Володькину мать Розалию Яковлевну в юности (те самые 20-е–30-е годы!) звали Розинкой. У нее были какие-то долгие мучительные отношения с поэтом Георгием Шенгели:
И щелкнула застежка бус,
И снова, как в былые годы,
К твоим ногам бросаю груз
Вдруг опостылевшей свободы.
Эти ее стихи (со ссылкой на нее, разумеется) я взяла в повесть «Что будет». Мы всегда подозревали, что Володька – сын не Белова, а Шенгели, но доподлинно этого и сам Володька, я думаю, не знал. Но когда Шенгели умер, он рыдал в голос в доме у Вернандер. В том старом бревенчатом доме на Бауманской.
И вот уже нет на свете Володьки.

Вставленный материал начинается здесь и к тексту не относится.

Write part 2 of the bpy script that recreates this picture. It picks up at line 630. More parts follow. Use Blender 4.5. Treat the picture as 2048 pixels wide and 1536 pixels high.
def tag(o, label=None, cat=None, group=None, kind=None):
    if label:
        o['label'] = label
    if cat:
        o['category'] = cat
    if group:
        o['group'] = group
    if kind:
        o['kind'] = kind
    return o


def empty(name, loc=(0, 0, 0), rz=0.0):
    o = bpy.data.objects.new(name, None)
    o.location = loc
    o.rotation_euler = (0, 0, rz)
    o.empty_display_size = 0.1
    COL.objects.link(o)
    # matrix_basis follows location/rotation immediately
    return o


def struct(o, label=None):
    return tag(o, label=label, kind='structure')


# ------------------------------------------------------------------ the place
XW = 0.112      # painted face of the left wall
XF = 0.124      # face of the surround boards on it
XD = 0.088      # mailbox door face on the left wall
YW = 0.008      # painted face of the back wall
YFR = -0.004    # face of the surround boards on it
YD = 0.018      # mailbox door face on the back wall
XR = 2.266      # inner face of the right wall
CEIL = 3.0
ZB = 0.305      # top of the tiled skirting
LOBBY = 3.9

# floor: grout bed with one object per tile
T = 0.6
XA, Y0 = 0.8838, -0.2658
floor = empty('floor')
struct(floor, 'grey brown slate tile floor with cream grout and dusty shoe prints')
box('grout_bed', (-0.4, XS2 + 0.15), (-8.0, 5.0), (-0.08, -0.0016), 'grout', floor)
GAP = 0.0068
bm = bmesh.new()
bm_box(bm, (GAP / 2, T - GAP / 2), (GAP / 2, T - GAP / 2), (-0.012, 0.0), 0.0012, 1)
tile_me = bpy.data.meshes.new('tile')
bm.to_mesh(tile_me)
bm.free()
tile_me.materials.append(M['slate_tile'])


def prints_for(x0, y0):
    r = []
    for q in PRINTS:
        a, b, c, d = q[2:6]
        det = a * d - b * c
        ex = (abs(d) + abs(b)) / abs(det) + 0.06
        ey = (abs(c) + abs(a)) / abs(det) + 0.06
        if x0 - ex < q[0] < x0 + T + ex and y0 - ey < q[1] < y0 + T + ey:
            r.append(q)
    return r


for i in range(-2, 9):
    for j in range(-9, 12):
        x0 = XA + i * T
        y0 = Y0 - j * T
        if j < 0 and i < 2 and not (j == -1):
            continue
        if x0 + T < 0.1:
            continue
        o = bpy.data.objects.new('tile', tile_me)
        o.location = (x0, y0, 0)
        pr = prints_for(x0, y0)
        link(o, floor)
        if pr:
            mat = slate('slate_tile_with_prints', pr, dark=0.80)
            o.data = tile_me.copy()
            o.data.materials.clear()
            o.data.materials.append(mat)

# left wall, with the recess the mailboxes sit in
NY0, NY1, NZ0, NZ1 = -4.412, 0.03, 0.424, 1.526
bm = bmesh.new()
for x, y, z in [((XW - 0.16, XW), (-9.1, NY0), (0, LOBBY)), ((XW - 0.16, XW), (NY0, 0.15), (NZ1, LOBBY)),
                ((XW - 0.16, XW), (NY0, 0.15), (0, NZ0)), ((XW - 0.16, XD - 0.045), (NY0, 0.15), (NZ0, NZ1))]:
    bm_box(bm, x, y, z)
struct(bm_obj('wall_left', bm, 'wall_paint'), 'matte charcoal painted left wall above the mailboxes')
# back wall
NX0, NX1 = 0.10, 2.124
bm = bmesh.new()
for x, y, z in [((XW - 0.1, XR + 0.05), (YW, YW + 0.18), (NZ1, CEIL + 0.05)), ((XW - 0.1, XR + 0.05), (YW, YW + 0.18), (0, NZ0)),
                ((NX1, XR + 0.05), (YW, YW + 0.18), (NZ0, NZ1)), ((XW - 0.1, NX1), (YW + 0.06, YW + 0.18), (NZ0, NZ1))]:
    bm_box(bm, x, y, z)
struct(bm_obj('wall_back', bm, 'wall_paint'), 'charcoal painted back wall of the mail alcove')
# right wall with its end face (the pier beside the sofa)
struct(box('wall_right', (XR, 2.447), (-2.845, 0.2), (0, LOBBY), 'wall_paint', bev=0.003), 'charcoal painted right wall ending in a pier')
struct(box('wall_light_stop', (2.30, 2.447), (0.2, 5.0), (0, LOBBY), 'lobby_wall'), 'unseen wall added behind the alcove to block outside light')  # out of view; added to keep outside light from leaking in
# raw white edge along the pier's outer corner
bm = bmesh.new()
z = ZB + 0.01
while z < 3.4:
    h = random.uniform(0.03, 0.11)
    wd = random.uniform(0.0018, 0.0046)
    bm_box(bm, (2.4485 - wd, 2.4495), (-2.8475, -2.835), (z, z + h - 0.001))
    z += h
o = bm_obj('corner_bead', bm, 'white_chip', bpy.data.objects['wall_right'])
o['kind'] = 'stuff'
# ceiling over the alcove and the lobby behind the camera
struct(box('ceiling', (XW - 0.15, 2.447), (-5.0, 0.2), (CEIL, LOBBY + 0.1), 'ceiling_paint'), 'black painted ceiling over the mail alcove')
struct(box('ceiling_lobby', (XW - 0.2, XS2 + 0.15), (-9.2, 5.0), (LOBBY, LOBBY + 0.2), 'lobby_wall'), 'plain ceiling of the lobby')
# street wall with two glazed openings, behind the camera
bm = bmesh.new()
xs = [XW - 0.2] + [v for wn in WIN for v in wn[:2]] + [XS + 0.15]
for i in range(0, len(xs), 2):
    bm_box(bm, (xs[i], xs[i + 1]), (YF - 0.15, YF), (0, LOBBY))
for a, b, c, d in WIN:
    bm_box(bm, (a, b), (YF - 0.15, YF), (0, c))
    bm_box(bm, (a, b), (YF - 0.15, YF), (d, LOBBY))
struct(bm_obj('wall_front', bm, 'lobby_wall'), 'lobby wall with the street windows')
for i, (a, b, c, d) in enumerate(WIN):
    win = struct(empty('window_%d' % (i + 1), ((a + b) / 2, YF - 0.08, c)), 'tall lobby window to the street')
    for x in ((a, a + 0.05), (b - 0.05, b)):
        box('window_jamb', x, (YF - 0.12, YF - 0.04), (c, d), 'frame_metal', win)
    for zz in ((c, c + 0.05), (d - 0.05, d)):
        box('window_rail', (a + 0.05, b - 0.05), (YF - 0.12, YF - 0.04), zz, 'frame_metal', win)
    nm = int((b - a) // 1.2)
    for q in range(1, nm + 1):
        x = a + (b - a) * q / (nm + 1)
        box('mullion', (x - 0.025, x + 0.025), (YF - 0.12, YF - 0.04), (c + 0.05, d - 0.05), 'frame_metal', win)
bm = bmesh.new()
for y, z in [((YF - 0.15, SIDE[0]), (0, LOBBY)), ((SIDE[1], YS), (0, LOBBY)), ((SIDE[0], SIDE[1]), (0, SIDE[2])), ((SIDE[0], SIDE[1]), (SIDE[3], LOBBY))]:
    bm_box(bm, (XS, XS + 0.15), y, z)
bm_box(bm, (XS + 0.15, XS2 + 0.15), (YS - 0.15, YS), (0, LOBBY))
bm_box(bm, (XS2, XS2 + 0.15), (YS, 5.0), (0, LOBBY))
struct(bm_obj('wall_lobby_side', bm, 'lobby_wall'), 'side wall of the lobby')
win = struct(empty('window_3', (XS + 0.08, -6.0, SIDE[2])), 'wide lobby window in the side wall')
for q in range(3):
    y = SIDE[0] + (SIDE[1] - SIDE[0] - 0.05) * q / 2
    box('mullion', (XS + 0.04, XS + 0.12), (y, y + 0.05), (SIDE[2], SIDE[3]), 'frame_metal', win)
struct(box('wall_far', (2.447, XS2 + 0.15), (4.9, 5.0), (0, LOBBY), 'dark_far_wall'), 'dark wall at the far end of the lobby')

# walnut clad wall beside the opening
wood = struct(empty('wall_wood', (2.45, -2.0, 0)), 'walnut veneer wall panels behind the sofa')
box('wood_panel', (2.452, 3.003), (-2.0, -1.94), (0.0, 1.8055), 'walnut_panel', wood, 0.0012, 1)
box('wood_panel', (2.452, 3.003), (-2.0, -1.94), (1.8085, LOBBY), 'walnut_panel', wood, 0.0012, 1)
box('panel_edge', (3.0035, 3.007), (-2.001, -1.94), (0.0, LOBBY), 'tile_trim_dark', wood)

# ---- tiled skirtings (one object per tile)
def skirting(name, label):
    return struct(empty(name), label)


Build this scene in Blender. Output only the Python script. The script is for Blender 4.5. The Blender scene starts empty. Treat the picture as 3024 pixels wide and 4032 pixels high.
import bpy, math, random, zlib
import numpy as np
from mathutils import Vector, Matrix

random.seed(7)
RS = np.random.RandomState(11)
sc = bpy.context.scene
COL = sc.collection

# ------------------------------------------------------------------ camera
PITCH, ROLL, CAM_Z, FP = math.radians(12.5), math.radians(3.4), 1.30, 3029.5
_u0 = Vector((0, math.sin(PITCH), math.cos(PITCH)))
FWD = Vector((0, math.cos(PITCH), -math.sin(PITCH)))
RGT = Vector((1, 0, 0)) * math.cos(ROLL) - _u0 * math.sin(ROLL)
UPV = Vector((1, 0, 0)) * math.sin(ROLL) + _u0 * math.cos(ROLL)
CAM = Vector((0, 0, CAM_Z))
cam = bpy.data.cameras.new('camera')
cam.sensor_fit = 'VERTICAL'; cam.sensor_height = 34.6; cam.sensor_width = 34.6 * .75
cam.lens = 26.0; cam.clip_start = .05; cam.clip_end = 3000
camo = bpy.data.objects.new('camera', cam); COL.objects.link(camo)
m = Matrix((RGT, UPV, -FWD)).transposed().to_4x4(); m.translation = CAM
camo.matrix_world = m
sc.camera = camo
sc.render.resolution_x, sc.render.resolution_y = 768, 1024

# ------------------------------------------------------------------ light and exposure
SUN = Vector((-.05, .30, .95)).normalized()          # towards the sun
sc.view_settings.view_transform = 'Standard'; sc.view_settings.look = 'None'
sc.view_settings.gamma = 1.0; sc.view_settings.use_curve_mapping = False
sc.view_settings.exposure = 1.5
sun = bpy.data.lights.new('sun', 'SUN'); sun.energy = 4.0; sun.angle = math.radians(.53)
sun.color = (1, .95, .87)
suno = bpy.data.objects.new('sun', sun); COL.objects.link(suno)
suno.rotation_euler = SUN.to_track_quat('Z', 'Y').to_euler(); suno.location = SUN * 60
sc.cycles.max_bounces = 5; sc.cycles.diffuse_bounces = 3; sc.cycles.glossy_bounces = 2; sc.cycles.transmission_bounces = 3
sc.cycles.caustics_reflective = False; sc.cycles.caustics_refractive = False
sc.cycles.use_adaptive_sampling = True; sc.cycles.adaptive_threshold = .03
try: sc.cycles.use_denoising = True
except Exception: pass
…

И нет Иры Дешко, нашей «киевской Ирки». Как пронзила нас ее внезапная смерть! И последние слова, про которые нам рассказали: «Не хочу».
Таинственна ли жизнь еще?
Таинственна еще.
А. Кушнер
В 1976 году мы с Борисом уехали с Васильевского на Петроградскую. Первая в нашей жизни отдельная квартира, но «коммунальный синдром» еще долго преследует меня в снах: будто переехали в новую квартиру, а там (как же так?!) – соседи. Теперь соседи только внизу, вверху и сбоку. «Сбоку», то есть на той же лестничной площадке – Коркины, Юра и Федя. А была Лена, с которой я очень дружила. Лена умерла, долго и тяжко болела. Я через стенку буквально чувствовала ее отчаянье, как теперь Юрину безутешность. Мы и попали-то в этот дом благодаря Лениной матери, которой очень хотелось, чтобы в соседках у ее дочери оказалась я.
Однажды мы заливаем тех, что внизу. Старый татарин на ломаном русском ругается матом: «Думаешь, если ты на черной “Волге” ездишь, тебе все позволено!» «Триста лет мы жили под татарами – теперь они под нами», – замечает по этому поводу Борис.
«Были сборы недолги – сели в черные “Волги”», – острил Юра Николаев. Между прочим, вот как разительно изменилась жизнь: когда мы сюда приехали, наши «жигули» были единственными во дворе – сейчас не пройти, не проехать.
На черной служебной «Волге» я в самом деле ездила пять лет, пока была редактором «Ленинградского рабочего», но потеря этой «привилегии» не произвела на меня никакого впечатления, а вот то, что, как игрушку из рук, отняли газету… Именно к этому времени я, как мне казалось, по-настоящему научилась в ней работать, понимать, ориентироваться в жизни города, области… Так было жалко – не передать!